A poet's poet and a modernist of the first rank, Fernando Pessoa grew up in Durban, South Africa, but lived subsequently in his native city of Lisbon, Portugal. He eked out a marginal livelihood there as a commercial translator. The magnitude and quality of his literary output came largely as a surprise to posterity and are still being assessed. He devised a series of alter egos (heteronyms), each one with a distinctive poetic style, to whom he attributed much of his writing.

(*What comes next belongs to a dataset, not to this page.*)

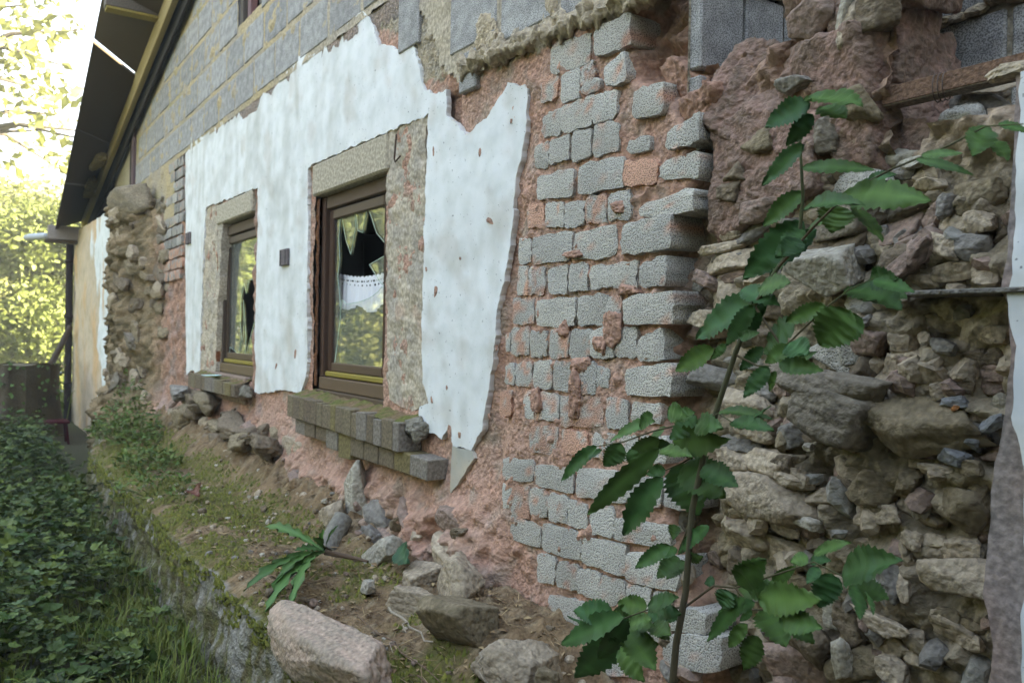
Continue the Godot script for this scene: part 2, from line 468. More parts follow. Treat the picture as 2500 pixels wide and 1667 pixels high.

Pessoa mastered English at an early age and was annotating a copy of Leaves of Grass at a crucial moment in his literary development. It was at this time that his celebrated poem "Salutation to Walt Whitman" (1914) was written. The "Salutation" makes deft use of Whitman's stylistic tics and recreates a Whitmanesque mood of transcendental enthusiasm. However, it does so in a way that makes Leaves of Grass seem faintly preposterous. In fact, the work is a puckish send-up.
Yet Pessoa made use of Whitman's technical advances to great effect elsewhere in his more reflective verse. It also appears that his pastoral lyrics were, at bottom, an elaborate philosophical commentary on Leaves of Grass. Such links between the two poets were of a serious and substantial character.
Bibliography
Brown, Susan Margaret. "Pessoa and Whitman: Brothers in the Universe." The Continuing Presence of Walt Whitman. Ed. Robert K. Martin. Iowa City: U of Iowa P, 1992. 167–181.
Pessoa, Fernando. Poems of Fernando Pessoa. Ed. and trans. Edwin Honig and Susan M. Brown. New York: Ecco, 1986.
Sena, Jorge de. "Fernando Pessoa: The Man Who Never Was." The Man Who Never Was: Essays on Fernando Pessoa. Ed. George Monteiro. Providence, R.I.: Gávea-Brown, 1982. 19–31.